Jean-Christophe Cambadelis, the first secretary of France's Socialist party, said on Twitter after the announcement that Macron's new appointments represented a "new government but no government of renewal." If there were certain "guarantees for the left," he wrote, "Matignon and Bercy are on the right." Matignon refers to the French prime minister's headquarters; Bercy to the Paris seat of the economy minister.


Macron's intent to liberalize the French economy was a frequent campaign promise, and his proposals probably contributed to his appeal among the conservative voters who backed him against the far-right Marine Le Pen in the election's final round. As the finance minister under former president François Hollande, a Socialist, Macron was also an outspoken advocate of market reforms devised to reboot a faltering economy with very little growth and an unemployment rate that has hovered around 10 percent for years.

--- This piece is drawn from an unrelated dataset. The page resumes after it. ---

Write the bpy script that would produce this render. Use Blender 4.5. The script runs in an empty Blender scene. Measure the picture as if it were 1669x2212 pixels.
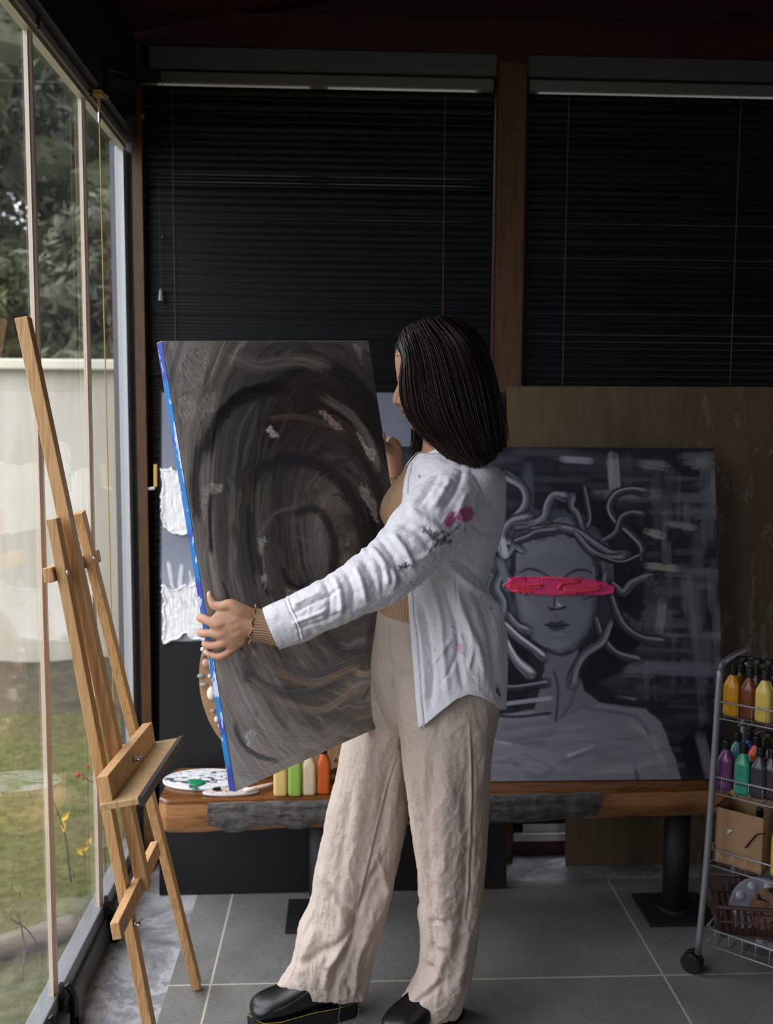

Among other things, those reforms sought to expand France's storied 35-hour workweek and to make it slightly easier for French companies to fire employees, who receive a significant number of labor protections. The law sparked weeks of protests last year, but the proposed reforms became law in August 2016 after the government pushed them through Parliament.


Despite Macron's service in a Socialist cabinet, his support for these measures - along with his stint as an investment banker at Rothschild, where he pocketed a reported $2.9 million - earned him a reputation as a neoliberal not fully committed to the leftist cause.

This was a mainstay of the highly contentious election Macron ultimately won. Throughout the campaign, the far-left Jean-Luc Mélenchon - whose leftist populism received an astonishing degree of support, especially among younger voters - railed against Macron. When Macron was elected, Melenchon said that the "program of the new monarch-style president is known already" and constituted "a war against the French social system."


But continuing market reforms will be key for Macron, especially regarding his pledge to double down on France's commitments to the European Union. Speaking in Berlin this week alongside German Chancellor Angela Merkel, he promised to "apply in-depth reforms" in his country, largely to regain Germany's trust in France's competence in managing its own domestic affairs.


Tellingly, Macron changed the title of the French Foreign Affairs Ministry to the Ministry for Europe and Foreign Affairs, suggesting the primacy of the European Union in his international agenda.


In keeping with Macron's promise to promote representative equality, half of the 18 ministers he named are women.